■ Stated task ■
Starting at the top of the listing, extract every line up to and including the one with "C = scene.collection". Pictures stay out of the copy.

>> BEGIN

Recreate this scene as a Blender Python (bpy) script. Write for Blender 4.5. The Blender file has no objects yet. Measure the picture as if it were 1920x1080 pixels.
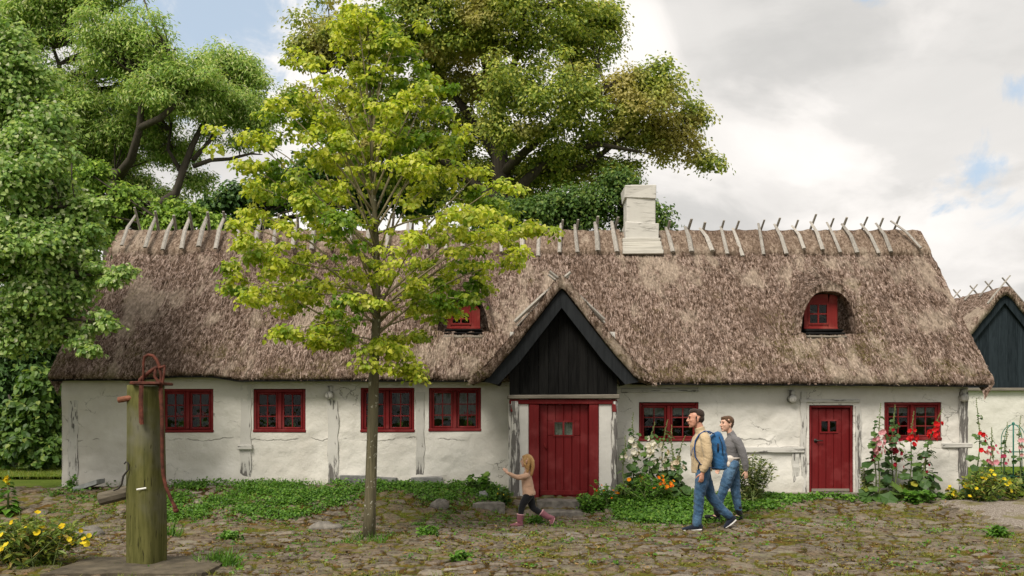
import bpy, math, random
import numpy as np
from mathutils import Vector, Matrix
R = math.radians
random.seed(7); rng = np.random.default_rng(7)
scene = bpy.context.scene
C = scene.collection

# ------------------------------------------------------------------ camera
F, ZC, HY = 1785.0, 1.75, 775.0          # focal length in photo pixels, eye height, horizon row
cd = bpy.data.cameras.new('camera'); cam = bpy.data.objects.new('camera', cd); C.objects.link(cam)
cam.location = (0, 0, ZC); cam.rotation_euler = (R(90), 0, 0)
cd.sensor_width = 36; cd.lens = 36*F/1920; cd.shift_y = (HY-540)/1920
cd.clip_start = 0.1; cd.clip_end = 2000
scene.camera = cam
def P(px, py, Y): return np.array([(px-960)*Y/F, Y, ZC+(HY-py)*Y/F])
def PX(px, Y): return (px-960)*Y/F
def PZ(py, Y): return ZC+(HY-py)*Y/F

# ------------------------------------------------------------------ node helper
class N:
    def __init__(s, tree): s.t = tree; s.n = tree.nodes; s.l = tree.links
    def new(s, typ, **kw):
        n = s.n.new(typ)
        for k, v in kw.items(): setattr(n, k, v)
        return n
    def link(s, a, b): s.l.new(a, b)
    def val(s, sock, v):
        if isinstance(v, bpy.types.NodeSocket): s.l.new(v, sock)
        else: sock.default_value = v
    def math(s, op, a, b=0.0, clamp=False):
        n = s.new('ShaderNodeMath', operation=op, use_clamp=clamp); s.val(n.inputs[0], a); s.val(n.inputs[1], b); return n.outputs[0]
    def vmath(s, op, a, b=(0, 0, 0)):
        n = s.new('ShaderNodeVectorMath', operation=op); s.val(n.inputs[0], a); s.val(n.inputs[1], b)
        return n.outputs['Value'] if op in ('DISTANCE', 'LENGTH', 'DOT_PRODUCT') else n.outputs[0]
    def noise(s, vec, scale, detail=4, rough=.55, dist=0.0, out='Fac'):
        n = s.new('ShaderNodeTexNoise'); s.val(n.inputs['Vector'], vec)
        n.inputs['Scale'].default_value = scale; n.inputs['Detail'].default_value = detail
        n.inputs['Roughness'].default_value = rough; n.inputs['Distortion'].default_value = dist
        return n.outputs[out]
    def voro(s, vec, scale, feature='F1', out='Distance', rnd=1.0):
        n = s.new('ShaderNodeTexVoronoi', feature=feature); s.val(n.inputs['Vector'], vec)
        n.inputs['Scale'].default_value = scale; n.inputs['Randomness'].default_value = rnd
        return n.outputs[out]
    def ramp(s, fac, stops, interp='LINEAR'):
        n = s.new('ShaderNodeValToRGB'); s.val(n.inputs[0], fac); cr = n.color_ramp; cr.interpolation = interp
        while len(cr.elements) > len(stops): cr.elements.remove(cr.elements[-1])
        while len(cr.elements) < len(stops): cr.elements.new(1)
        for e, (p, c) in zip(cr.elements, stops):
            e.position = p; e.color = (*c, 1) if not isinstance(c, (int, float)) else (c, c, c, 1)
        return n.outputs[0]
    def step(s, fac, a, b):
        n = s.new('ShaderNodeMapRange', interpolation_type='SMOOTHSTEP'); s.val(n.inputs[0], fac)
        n.inputs[1].default_value = a; n.inputs[2].default_value = b; return n.outputs[0]
    def mix(s, fac, a, b, mode='MIX'):
        n = s.new('ShaderNodeMix', data_type='RGBA', blend_type=mode); s.val(n.inputs[0], fac)
        for i, v in ((6, a), (7, b)):
            if isinstance(v, bpy.types.NodeSocket): s.l.new(v, n.inputs[i])
            else: n.inputs[i].default_value = (*v, 1)
        return n.outputs[2]
    def mapping(s, vec, scale=(1, 1, 1), rot=(0, 0, 0), loc=(0, 0, 0)):
        n = s.new('ShaderNodeMapping'); s.val(n.inputs[0], vec)
        n.inputs['Scale'].default_value = scale; n.inputs['Rotation'].default_value = rot; n.inputs['Location'].default_value = loc
        return n.outputs[0]
    def obj(s): return s.new('ShaderNodeTexCoord').outputs['Object']
    def attr(s, name): return s.new('ShaderNodeAttribute', attribute_name=name).outputs['Fac']

# ------------------------------------------------------------------ world: daylight sky with broken cloud
SUN_EL, SUN_DIR = 50, Vector((-.42, -.70, .97)).normalized()
sun_rot = math.atan2(SUN_DIR.x, SUN_DIR.y)
world = bpy.data.worlds.new("World"); scene.world = world; world.use_nodes = True
w = N(world.node_tree); w.n.clear()
sky = w.new('ShaderNodeTexSky', sky_type='NISHITA', sun_disc=False)
sky.sun_elevation = R(SUN_EL); sky.sun_rotation = sun_rot; sky.air_density = 1.0; sky.dust_density = 1.5
dirv = w.new('ShaderNodeTexCoord').outputs['Generated']
dn = w.vmath('NORMALIZE', dirv)
sep = w.new('ShaderNodeSeparateXYZ'); w.link(dn, sep.inputs[0])
hz = w.math('ADD', w.math('MAXIMUM', sep.outputs[2], 0.0), 0.32)
comb = w.new('ShaderNodeCombineXYZ'); w.link(w.math('DIVIDE', sep.outputs[0], hz), comb.inputs[0]); w.link(w.math('DIVIDE', sep.outputs[1], hz), comb.inputs[1])
plane = comb.outputs[0]
n1 = w.noise(plane, 2.1, 9, .56, .5)
n2 = w.noise(w.vmath('ADD', plane, (3.1, 1.7, .4)), 2.0, 8, .52, .6)
n3 = w.noise(dn, 11, 6, .6, .6)
def hole(px, py, r):
    d = Vector(((px-960)/F, 1, (HY-py)/F)).normalized()
    dist = w.vmath('DISTANCE', dn, tuple(d))
    dist = w.math('ADD', dist, w.math('MULTIPLY', w.math('SUBTRACT', n3, .5), r*2.6))
    return w.step(dist, r*1.1, r*.1)
holes = w.math('MAXIMUM', hole(400, 30, .17), w.math('MAXIMUM', hole(1850, 318, .065), w.math('MAXIMUM', hole(1905, 170, .035), hole(1640, -20, .03))))
cover = w.math('SUBTRACT', w.math('ADD', w.math('MULTIPLY', n1, .9), .22), w.math('MULTIPLY', holes, .60))
cover = w.step(cover, .10, .46)
shade = w.ramp(n2, [(.34, (4.2, 4.15, 4.02)), (.44, (4.7, 4.6, 4.45)), (.50, (6.3, 6.05, 5.8)), (.58, (7.3, 7.0, 6.7))])
shade = w.mix(w.step(n1, .38, .60), w.mix(.3, shade, (4.5, 4.4, 4.25)), w.mix(.4, shade, (7.3, 7.0, 6.7)))
skyc = w.mix(.70, sky.outputs[0], (4.3, 5.1, 5.9))
bg = w.new('ShaderNodeBackground'); w.link(w.mix(cover, skyc, shade), bg.inputs[0]); bg.inputs[1].default_value = 0.122
out = w.new('ShaderNodeOutputWorld'); w.link(bg.outputs[0], out.inputs[0])

# ------------------------------------------------------------------ sun: high, veiled by cloud
sl = bpy.data.lights.new('sun', 'SUN'); sl.energy = 3.5; sl.angle = R(22); sl.color = (1, .95, .86)
so = bpy.data.objects.new('sun', sl); C.objects.link(so); so.rotation_euler = SUN_DIR.to_track_quat('Z', 'Y').to_euler()
sl.color = (1, .93, .82); so.location = (-10, -10, 30)
scene.view_settings.view_transform = 'Standard'; scene.view_settings.look = 'None'
scene.view_settings.exposure = 0.28; scene.view_settings.gamma = 1.0
scene.render.engine = 'CYCLES'
scene.cycles.max_bounces = 6; scene.cycles.diffuse_bounces = 3; scene.cycles.transparent_max_bounces = 12
scene.cycles.caustics_reflective = False; scene.cycles.caustics_refractive = False

# ------------------------------------------------------------------ mesh helpers
def mesh_np(name, V, Fc, mat=None, smooth=False, attrs=None):
    """V (n,3); Fc (m,k) array or list of such arrays."""
    me = bpy.data.meshes.new(name)
    V = np.asarray(V, np.float32)
    Fs = Fc if isinstance(Fc, list) else [Fc]
    Fs = [np.asarray(f, np.int32) for f in Fs if len(f)]
    me.vertices.add(len(V)); me.vertices.foreach_set('co', V.ravel())
    loops = np.concatenate([f.ravel() for f in Fs]); sizes = np.concatenate([np.full(len(f), f.shape[1], np.int32) for f in Fs])
    me.loops.add(len(loops)); me.loops.foreach_set('vertex_index', loops)
    me.polygons.add(len(sizes)); me.polygons.foreach_set('loop_start', np.concatenate([[0], np.cumsum(sizes)[:-1]]).astype(np.int32))
    me.polygons.foreach_set('use_smooth', np.full(len(sizes), smooth))
    me.update(calc_edges=True); me.validate()
    for k, a in (attrs or {}).items():
        at = me.attributes.new(k, 'FLOAT', 'POINT'); at.data.foreach_set('value', np.asarray(a, np.float32))
    o = bpy.data.objects.new(name, me); C.objects.link(o)
    if mat is not None: me.materials.append(mat)
    return o

class MB:
    def __init__(s): s.V = []; s.F = []; s.n = 0; s.A = []
    def add(s, V, Fc, a=None):
        V = np.asarray(V, float).reshape(-1, 3)
        s.V.append(V); s.F += [tuple(int(i)+s.n for i in f) for f in Fc]; s.n += len(V)
        s.A.append(np.full(len(V), random.random() if a is None else a)); return s
    def box(s, x0, x1, y0, y1, z0, z1, a=None):
        V = [(x, y, z) for z in (z0, z1) for y in (y0, y1) for x in (x0, x1)]
        return s.add(V, [(0, 2, 3, 1), (4, 5, 7, 6), (0, 1, 5, 4), (2, 6, 7, 3), (0, 4, 6, 2), (1, 3, 7, 5)], a)
    def rbox(s, x0, x1, y0, y1, z0, z1, j=.004, a=None):
        """a slightly irregular, bevelled board"""
        b = min(.012, (x1-x0)*.25, (y1-y0)*.25, (z1-z0)*.25)
        xs, ys, zs = (x0, x1), (y0, y1), (z0, z1)
        V = []; ring = []
        c = Vector(((x0+x1)/2, (y0+y1)/2, (z0+z1)/2))
        import itertools
        idx = {}
        for ix, iy, iz in itertools.product((0, 1), repeat=3):
            jx, jy, jz = [random.uniform(-j, j) for _ in range(3)]
            for ax in range(3):
                p = [xs[ix]+jx, ys[iy]+jy, zs[iz]+jz]
                sg = [(1 if i == 0 else -1) for i in (ix, iy, iz)]
                for k in range(3):
                    if k != ax: p[k] += sg[k]*b
                idx[(ix, iy, iz, ax)] = len(V); V.append(p)
        Fc = []
        def q(keys, outward):
            f = [idx[k] for k in keys]
            p = [Vector(V[i]) for i in f]; n = (p[1]-p[0]).cross(p[2]-p[0])
            if n.dot(outward) < 0: f.reverse()
            Fc.append(tuple(f))
        for ax in range(3):
            o = [k for k in range(3) if k != ax]
            for sd in (0, 1):
                keys = []
                for u, v in ((0, 0), (1, 0), (1, 1), (0, 1)):
                    k = [0, 0, 0]; k[ax] = sd; k[o[0]] = u; k[o[1]] = v; keys.append((*k, ax))
                nv = Vector((0, 0, 0)); nv[ax] = 1 if sd else -1
                q(keys, nv)
        for ax in range(3):
            o = [k for k in range(3) if k != ax]
            for u in (0, 1):
                for v in (0, 1):
                    k0 = [0]*3; k1 = [0]*3; k0[o[0]] = k1[o[0]] = u; k0[o[1]] = k1[o[1]] = v; k1[ax] = 1
                    nv = Vector((0, 0, 0)); nv[o[0]] = 1 if u else -1; nv[o[1]] = 1 if v else -1
                    q([(*k0, o[0]), (*k1, o[0]), (*k1, o[1]), (*k0, o[1])], nv)
        for ix, iy, iz in itertools.product((0, 1), repeat=3):
            q([(ix, iy, iz, 0), (ix, iy, iz, 1), (ix, iy, iz, 2)], Vector((2*ix-1, 2*iy-1, 2*iz-1)))
        return s.add(V, Fc, a)
    def prism(s, poly, y0, y1, a=None):
        """poly: (x,z) outline extruded along Y"""
        n = len(poly); V = [(x, y0, z) for x, z in poly]+[(x, y1, z) for x, z in poly]
        ar = sum(poly[i][0]*poly[(i+1) % n][1]-poly[(i+1) % n][0]*poly[i][1] for i in range(n))
        f = [tuple(range(n)), tuple(range(2*n-1, n-1, -1))]+[((i+1) % n, i, n+i, n+(i+1) % n) for i in range(n)]
        if ar < 0: f = [t[::-1] for t in f]
        return s.add(V, f, a)
    def tube(s, pts, rad, seg=8, cap=True, a=None, side=None):
        pts = [np.asarray(p, float) for p in pts]; n = len(pts)
        if not hasattr(rad, '__len__'): rad = [rad]*n
        V = []; prev = None
        for i in range(n):
            t = pts[min(i+1, n-1)]-pts[max(i-1, 0)]; L = np.linalg.norm(t); t = t/(L if L > 1e-9 else 1)
            if side is not None: u = np.asarray(side, float)
            elif prev is None: u = np.cross(t, [0, 0, 1.]) if abs(t[2]) < .9 else np.cross(t, [1., 0, 0])
            else: u = prev-t*np.dot(prev, t)
            u = u-t*np.dot(u, t); u /= max(np.linalg.norm(u), 1e-9); prev = u; v = np.cross(t, u)
            r = rad[i]; ra, rb = (r, r) if not hasattr(r, '__len__') else r
            for k in range(seg):
                an = 2*math.pi*k/seg; V.append(pts[i]+u*ra*math.cos(an)+v*rb*math.sin(an))
        Fc = [(i*seg+k, i*seg+(k+1) % seg, (i+1)*seg+(k+1) % seg, (i+1)*seg+k) for i in range(n-1) for k in range(seg)]
        if cap: Fc += [tuple(range(seg))[::-1], tuple((n-1)*seg+k for k in range(seg))]
        return s.add(V, Fc, a)
    def ell(s, c, r, seg=12, rings=8, rot=None, a=None):
        V = []; 
        for i in range(rings+1):
            th = math.pi*i/rings
            for k in range(seg):
                ph = 2*math.pi*k/seg
                V.append((math.sin(th)*math.cos(ph)*r[0], math.sin(th)*math.sin(ph)*r[1], math.cos(th)*r[2]))
        V = np.array(V)
        if rot is not None: V = V @ np.array(Matrix.Rotation(rot[1], 3, rot[0])).T
        V = V+np.asarray(c, float)
        Fc = [(i*seg+k, (i+1)*seg+k, (i+1)*seg+(k+1) % seg, i*seg+(k+1) % seg) for i in range(rings) for k in range(seg)]
        return s.add(V, Fc, a)
    def build(s, name, mat=None, parent=None, smooth=False):
        me = bpy.data.meshes.new(name); V = np.concatenate(s.V)
        me.from_pydata(V.tolist(), [], s.F); me.update()
        at = me.attributes.new('rnd', 'FLOAT', 'POINT'); at.data.foreach_set('value', np.concatenate(s.A).astype(np.float32))
        if smooth: me.polygons.foreach_set('use_smooth', np.ones(len(me.polygons), bool))
        o = bpy.data.objects.new(name, me); C.objects.link(o)
        if mat is not None: me.materials.append(mat)
        if parent is not None: put(o, parent)
        return o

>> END

■ Output of the exercise ■
Recreate this scene as a Blender Python (bpy) script. Write for Blender 4.5. The Blender file has no objects yet. Measure the picture as if it were 1920x1080 pixels.
import bpy, math, random
import numpy as np
from mathutils import Vector, Matrix
R = math.radians
random.seed(7); rng = np.random.default_rng(7)
scene = bpy.context.scene
C = scene.collection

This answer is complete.